■ DATA
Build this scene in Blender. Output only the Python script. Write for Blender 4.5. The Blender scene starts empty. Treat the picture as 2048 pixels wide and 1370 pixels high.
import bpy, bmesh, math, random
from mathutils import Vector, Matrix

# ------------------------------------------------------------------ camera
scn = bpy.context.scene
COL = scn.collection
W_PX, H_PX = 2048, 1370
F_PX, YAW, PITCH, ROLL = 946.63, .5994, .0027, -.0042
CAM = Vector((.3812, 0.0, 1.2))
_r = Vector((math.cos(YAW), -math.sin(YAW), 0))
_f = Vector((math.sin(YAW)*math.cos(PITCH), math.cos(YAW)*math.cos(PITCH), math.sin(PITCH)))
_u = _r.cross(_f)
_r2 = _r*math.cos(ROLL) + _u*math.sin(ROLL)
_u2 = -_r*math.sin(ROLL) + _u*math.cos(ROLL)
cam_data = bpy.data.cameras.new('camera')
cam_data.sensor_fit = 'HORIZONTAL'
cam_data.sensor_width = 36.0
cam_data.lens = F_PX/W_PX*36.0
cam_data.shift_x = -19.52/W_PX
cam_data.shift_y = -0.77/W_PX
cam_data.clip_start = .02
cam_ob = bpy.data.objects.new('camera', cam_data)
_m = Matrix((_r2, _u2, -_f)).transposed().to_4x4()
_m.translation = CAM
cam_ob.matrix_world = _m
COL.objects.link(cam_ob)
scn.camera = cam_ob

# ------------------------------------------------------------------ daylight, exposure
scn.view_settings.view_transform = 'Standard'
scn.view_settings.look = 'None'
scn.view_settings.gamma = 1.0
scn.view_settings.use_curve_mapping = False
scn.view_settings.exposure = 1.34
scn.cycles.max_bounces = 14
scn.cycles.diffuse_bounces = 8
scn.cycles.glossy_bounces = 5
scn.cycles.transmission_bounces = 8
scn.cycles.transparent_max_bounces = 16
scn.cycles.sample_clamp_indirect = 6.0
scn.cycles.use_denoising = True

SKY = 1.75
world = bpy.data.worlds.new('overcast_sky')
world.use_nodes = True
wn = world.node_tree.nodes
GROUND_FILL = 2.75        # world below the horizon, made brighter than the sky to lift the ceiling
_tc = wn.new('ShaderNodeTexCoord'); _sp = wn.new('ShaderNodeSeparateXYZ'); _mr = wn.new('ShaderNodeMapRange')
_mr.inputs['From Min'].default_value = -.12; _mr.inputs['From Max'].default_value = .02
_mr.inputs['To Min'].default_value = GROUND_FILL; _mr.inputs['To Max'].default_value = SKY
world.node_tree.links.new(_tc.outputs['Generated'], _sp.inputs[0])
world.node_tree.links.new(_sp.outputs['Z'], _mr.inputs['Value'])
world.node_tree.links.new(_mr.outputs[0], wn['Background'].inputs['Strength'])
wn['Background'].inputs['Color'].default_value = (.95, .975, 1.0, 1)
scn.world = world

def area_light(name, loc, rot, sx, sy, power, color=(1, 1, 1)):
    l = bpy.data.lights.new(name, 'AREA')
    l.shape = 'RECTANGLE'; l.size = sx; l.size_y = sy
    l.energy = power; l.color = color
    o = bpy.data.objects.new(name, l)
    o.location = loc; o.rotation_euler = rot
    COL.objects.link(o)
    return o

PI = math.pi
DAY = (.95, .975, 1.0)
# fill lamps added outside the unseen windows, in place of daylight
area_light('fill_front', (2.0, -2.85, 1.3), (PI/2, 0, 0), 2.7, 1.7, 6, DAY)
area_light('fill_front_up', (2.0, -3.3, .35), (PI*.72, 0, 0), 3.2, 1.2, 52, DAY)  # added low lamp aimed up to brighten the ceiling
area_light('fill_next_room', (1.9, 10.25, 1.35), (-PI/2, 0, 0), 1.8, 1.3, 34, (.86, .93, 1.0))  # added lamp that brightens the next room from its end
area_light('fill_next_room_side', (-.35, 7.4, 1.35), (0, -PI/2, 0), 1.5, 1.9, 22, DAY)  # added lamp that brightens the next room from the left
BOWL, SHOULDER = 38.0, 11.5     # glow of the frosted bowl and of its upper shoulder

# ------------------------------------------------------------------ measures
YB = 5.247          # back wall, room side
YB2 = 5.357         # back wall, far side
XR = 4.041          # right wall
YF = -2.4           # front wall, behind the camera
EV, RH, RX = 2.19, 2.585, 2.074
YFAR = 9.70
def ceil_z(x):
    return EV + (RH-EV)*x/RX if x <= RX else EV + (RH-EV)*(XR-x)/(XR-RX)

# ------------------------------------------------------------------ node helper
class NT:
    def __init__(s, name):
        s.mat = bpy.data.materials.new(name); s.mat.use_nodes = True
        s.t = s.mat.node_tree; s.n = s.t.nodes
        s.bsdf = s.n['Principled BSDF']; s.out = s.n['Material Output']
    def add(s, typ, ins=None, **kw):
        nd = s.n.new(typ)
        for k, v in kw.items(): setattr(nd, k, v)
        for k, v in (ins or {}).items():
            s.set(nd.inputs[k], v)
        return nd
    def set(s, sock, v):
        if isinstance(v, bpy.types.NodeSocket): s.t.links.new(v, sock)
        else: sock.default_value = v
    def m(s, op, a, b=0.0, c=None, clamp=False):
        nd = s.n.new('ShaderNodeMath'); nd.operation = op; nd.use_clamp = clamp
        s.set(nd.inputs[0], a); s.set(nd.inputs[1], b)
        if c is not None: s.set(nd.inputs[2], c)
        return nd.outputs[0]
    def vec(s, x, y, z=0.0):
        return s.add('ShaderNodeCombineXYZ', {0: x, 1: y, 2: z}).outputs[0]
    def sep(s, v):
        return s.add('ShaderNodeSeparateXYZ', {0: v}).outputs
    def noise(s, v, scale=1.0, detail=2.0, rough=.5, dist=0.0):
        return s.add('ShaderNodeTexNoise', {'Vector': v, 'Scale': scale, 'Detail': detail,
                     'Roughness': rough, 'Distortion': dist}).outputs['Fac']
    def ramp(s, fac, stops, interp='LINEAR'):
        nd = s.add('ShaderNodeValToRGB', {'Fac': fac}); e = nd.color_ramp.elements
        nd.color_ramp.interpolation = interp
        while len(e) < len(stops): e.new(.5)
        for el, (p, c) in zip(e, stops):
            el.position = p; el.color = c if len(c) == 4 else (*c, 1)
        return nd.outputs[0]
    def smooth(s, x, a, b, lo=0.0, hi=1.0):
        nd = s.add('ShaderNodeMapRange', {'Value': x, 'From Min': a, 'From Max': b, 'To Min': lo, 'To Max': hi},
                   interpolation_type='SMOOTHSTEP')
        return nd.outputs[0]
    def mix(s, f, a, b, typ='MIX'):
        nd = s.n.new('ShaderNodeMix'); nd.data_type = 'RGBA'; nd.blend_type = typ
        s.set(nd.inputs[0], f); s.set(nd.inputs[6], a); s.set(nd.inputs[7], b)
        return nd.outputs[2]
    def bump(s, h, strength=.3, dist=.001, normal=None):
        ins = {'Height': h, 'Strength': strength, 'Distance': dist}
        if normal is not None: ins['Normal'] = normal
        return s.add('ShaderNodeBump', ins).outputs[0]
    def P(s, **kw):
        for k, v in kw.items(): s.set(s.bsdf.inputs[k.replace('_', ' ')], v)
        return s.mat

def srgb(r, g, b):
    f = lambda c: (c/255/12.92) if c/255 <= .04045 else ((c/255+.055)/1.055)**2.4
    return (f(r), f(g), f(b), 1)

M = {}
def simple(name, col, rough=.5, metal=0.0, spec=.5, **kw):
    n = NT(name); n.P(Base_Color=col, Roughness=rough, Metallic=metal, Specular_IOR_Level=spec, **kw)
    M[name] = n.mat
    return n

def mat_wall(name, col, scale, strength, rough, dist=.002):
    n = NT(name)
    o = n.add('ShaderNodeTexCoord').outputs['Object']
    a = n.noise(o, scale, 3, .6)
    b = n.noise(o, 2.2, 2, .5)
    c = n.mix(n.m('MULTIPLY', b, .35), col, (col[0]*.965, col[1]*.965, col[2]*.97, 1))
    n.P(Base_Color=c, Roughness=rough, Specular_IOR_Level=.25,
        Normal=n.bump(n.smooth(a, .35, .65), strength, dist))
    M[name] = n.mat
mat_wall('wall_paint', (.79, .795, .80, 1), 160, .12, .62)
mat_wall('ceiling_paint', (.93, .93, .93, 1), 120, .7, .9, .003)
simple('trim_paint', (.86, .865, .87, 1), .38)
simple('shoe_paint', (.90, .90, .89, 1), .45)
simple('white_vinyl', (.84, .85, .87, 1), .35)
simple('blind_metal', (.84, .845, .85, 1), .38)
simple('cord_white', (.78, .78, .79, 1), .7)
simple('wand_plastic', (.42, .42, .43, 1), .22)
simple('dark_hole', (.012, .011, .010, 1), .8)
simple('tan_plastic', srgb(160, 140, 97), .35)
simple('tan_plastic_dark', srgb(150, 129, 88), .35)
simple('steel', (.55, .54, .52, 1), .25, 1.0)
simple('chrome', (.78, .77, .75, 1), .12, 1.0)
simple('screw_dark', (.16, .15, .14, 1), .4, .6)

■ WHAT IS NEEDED
Return, please, the lines of the data from the first through the line containing "from mathutils import Vector, Matrix", both kept, exactly as they stand and nothing more.

■ RESULT OF THE TASK
Build this scene in Blender. Output only the Python script. Write for Blender 4.5. The Blender scene starts empty. Treat the picture as 2048 pixels wide and 1370 pixels high.
import bpy, bmesh, math, random
from mathutils import Vector, Matrix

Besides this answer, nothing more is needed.